The Quants, the new book by Wall Street Journal reporter Scott Patterson, comes amidst the barrage of books attempting to dissect the crisis. Patterson focuses partial blame on a cadre of hedge-fund managers, Ph.d. types who over the past two decades developed well-known quantitative-trading methods.
They happen also to frequent the same social circles, distract each other by playing each other in high-stakes poker matches, and grew up and learned quantitative finance from some of the same professors and mentors.
Patterson provides a soft argument that these groups of traders (mathematical and computer experts with degrees in finance, economics or even physics) helped contribute to the financial crisis. He doesn't, however, provide a detailed proof--the kind that they (the Quants themselves) would appreciate if presented with polished, mathematical logic.
So don't read this book if you wish to (a) learn as much as possible about quantitative trading methods, (b) understand the direct links between some well-known finance theory (efficient markets, Black-Scholes options models, etc.) actual market behavior and (c) tap into the trading models and secrets that helped many of them make whopping amounts of money before the crisis.
The book is not a how-to or a thorough analysis of how exquisite financial models went awry. But the book is not necessarily a waste of time.
It's more a dissection of the cast of characters who were significant trading participants during the market collapse in 2008-09. It's almost up to the reader to determine whether the "characters" contributed to the collapse, took advantage of the collapse, or were victims of their own forms of market trading, trading based not on gut hunches and hubris, but on models, theories and black boxes. Patterson refers often to the models' recurring search for the "truth" in how markets are supposed to behave.

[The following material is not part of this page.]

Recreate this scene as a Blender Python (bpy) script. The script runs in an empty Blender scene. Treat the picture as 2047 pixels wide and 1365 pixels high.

Hence, Patterson summarizes a few of the theories behind the models without scaring off the non-MBA or non-Ph.d. reader. He pays more attention to the hedge-fund traders' emotional roller-coasters, their innate drive to get models to present the "truth" correctly, and their stubborn confidence and devotion to their black boxes. He also describes their boldness and courage to take risks, tack on leverage, and stick with their models even when markets tell them they might be wrong.
Among the countless hedge-fund managers and quant types on Wall Street or in Greenwich, Connecticut, Patterson focuses on a few: Notably, Peter Muller at Morgan Stanley, Ken Griffin at Citadel, Cliff Asness at AQR, and Boaz Weinstein at Deutsche Bank. He shows how they are connected in many ways. They meet up in the same Poker-playing circles. They had some of the same professors at University of Chicago. And they watch, study, and follow study each other and sometimes learn from others.
In the book, we see less about how Griffin at Citadel grew obnoxiously rich from trading convertible bonds, more about how he was a hot-tempered, demanding, sometimes near-abusive manager of a fund that went through a near meltdown during the crisis.
We see less about how Asness at AQR had been a master at statistical-arbitrage trading, more about how he suffered during the 2008 collapse, going through episodes of destroying desktop computers or isolating himself in his office trying to understand why markets didn't behave they way he said they should or would.
Thus, the book is more a summary of how primary players in hedge funds battled their way through the crisis. Years from now, the book won't stand out among the dozens of crisis tales recently published. It can be regarded as a chronicle of survival from the vantage point of a handful of highly regarded quants.